Hay que mirar al suelo de cuando en cuando y de diez en diez metros, más o menos, para no tropezar, pero la vida urbana -aunque no lo parezca- está en balcones y ventanas. Así uno sorprende a un señor en camiseta de tirantes dando las últimas caladas a un cigarrillo, así una moza escotada nos alegra la vida mientras limpia los cristales, así la luz de una lámpara proyecta unas sombras que van y vienen en el atardecer del invierno y entonces podemos inventar una pasión entre habitaciones, un drama familiar o una rutina.

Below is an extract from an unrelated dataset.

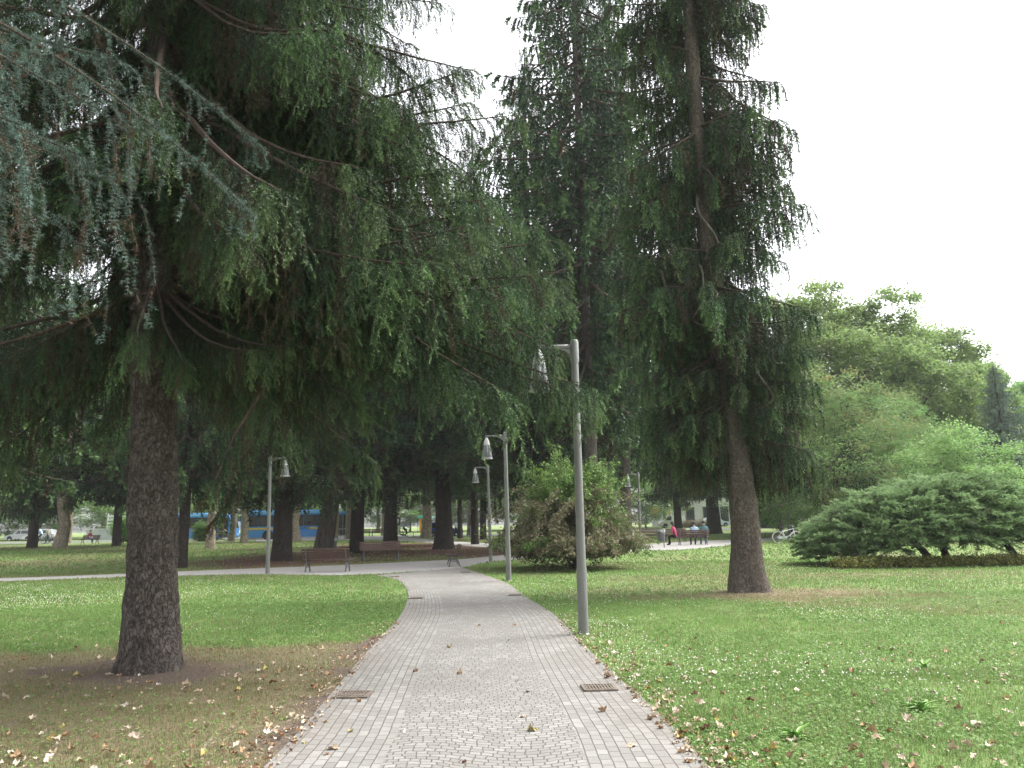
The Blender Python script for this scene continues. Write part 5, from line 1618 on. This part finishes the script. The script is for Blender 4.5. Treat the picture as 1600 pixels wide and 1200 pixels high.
keep = (k > .36).repeat(nB, 1)
Q, DQ = P[keep], D[keep]; kk = np.broadcast_to(k, keep.shape)[keep]
n = 12; M = len(Q)
Pl = np.repeat(Q, n, 0) + rg.normal(0, .085, (M * n, 3)); kk = np.repeat(kk, n)
green = (Pl[:, 2] > 2.8 + .5 * vnoise(Pl[:, 0] * 2, Pl[:, 1] * 2, 0, 3)) | (vnoise(Pl[:, 0] * 1.1 + 5, Pl[:, 1] * 1.1, Pl[:, 2] * 1.1, 12) > .58)
tone = np.where(green, rg.normal(.76, .12, M * n), rg.normal(.38, .16, M * n))
def leaves(Pl, tone, s, rg, up=.5):
    m_ = len(Pl); U = nrm(rg.normal(0, 1, (m_, 3)) + np.array([0, 0, -.4])); N = nrm(np.array([0, 0, up]) + rg.normal(0, .7, (m_, 3)))
    W = nrm(np.cross(U, N)); ss = s * rg.uniform(.6, 1.4, (m_, 1))
    b_, c_, e_ = Pl + U * ss * .45 + W * ss * .28, Pl + U * ss, Pl + U * ss * .45 - W * ss * .28
    return np.concatenate([np.stack([Pl, b_, c_], 1), np.stack([Pl, c_, e_], 1)]), np.concatenate([tone, tone])
fol.tris(*leaves(Pl, np.clip(tone, 0, 1), .1, rg))
# upright green shoots on top
nS = 110
st = np.stack([rg.normal(.25, .6, nS), rg.normal(0, .6, nS), rg.uniform(2.4, 3.0, nS)], -1)
P, D = hang(st, nrm(np.stack([rg.normal(0, .3, nS), rg.normal(0, .3, nS), np.ones(nS)], -1)), rg.uniform(.6, 1.5, nS), 12, .3, rg, .06)
strips(fol, P, .012, .3, 1)
Pl = np.repeat(P[2:].reshape(-1, 3), 9, 0); Pl = Pl + rg.normal(0, .06, Pl.shape)
fol.tris(*leaves(Pl, np.clip(rg.normal(.85, .1, len(Pl)), 0, 1), .1, rg))
p = ground(897, 889)
o = thing('bush', 'round arching bush of dull purple leaves with green shoots on top, behind the nearest lamp', 'bush', p)
put('foliage', fol.mesh('foliage', [M_purple, M_twig]), o, (-.12, 0, .12), s=(.97, 1.0, .92))
g = Geo()
for i in range(9):
    q = i * .7; g.tube(catmull(np.array([(.12 * math.cos(q), .12 * math.sin(q), -.05), (.2 * math.cos(q), .2 * math.sin(q), .5), (.45 * math.cos(q), .4 * math.sin(q), 1.3), (.9 * math.cos(q), .8 * math.sin(q), 2.1)]), 5), np.linspace(.1, .03, 16), 8)
g.build('stem', M_barkD, o)

# --- the big spreading juniper on the right
rg = np.random.default_rng(31)
fol = Fol()
JP = ground(1470, 884)
hw = (at(1690, 880, JP[1])[0] - at(1272, 880, JP[1])[0]) / 2; jx = (at(1690, 880, JP[1])[0] + at(1272, 880, JP[1])[0]) / 2
base = np.array([jx, JP[1] + 1.6, 0.0])
nP = 2700
u = rg.uniform(-1, 1, nP); v = rg.uniform(-1, .8, nP)
keep = u ** 2 + v ** 2 < 1; u, v = u[keep], v[keep]; nP = len(u)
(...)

El caballo asomado al balcón tenía su razón de ser, de reclamo comercial, de elemento notorio en medio de la calle para llamar la atención justo por encima del rótulo de la tienda. El león, sin embargo, me sitúa en el sinsentido del misterio, de la incertidumbre. Emerge como sorprendido, escudriñando tal vez el trajín peatonal de la plaza, las idas y venidas de un domingo que nada tiene que ver con el silencio natural de la selva ni sugiere el rugido protector o amenazante. Domingo de ni fú ni fá, aquí en Pontevedra donde el Atlántico se hace mujer coqueta, ría frondosa, pasta de papel y vapor de piedra.
Unos visillos ocultan la mitad del interior de la estancia por donde asoma el león, que no es precisamente el de la Metro-Goldwin-Mayer ni Willy Fog ni mucho menos Mufasa, el rey león; es un peluche tierno, infantil y curioso.
Es parte, seguramente, de otros tantos peluches de la habitación de una adolescente que lo exhibe como trofeo de amor, como complicidad y santo y seña de que todo va bien esa mañana, código de comunicación con su otro león que pasará por allí y se tranquilizará hasta el próximo encuentro. Es parte, seguramente, de un mensaje que transmite que, a pesar de la prohibición, a pesar de la oposición familiar, a pesar de las dificultades ella quiere a su león, ama a su león y esperará el tiempo necesario hasta que la vida dome la incomprensión y la intransigencia. Es parte de un momento que, seguramente, el tiempo borrará, otras pasiones lo empequeñecerá y solamente habrá servido para probar la capacidad de trampear a la vida.
Un león en una ventana, un domingo en Pontevedra, puede ser símbolo de la pasión primera, del amor salvaje de dos adolescentes en la clandestinidad.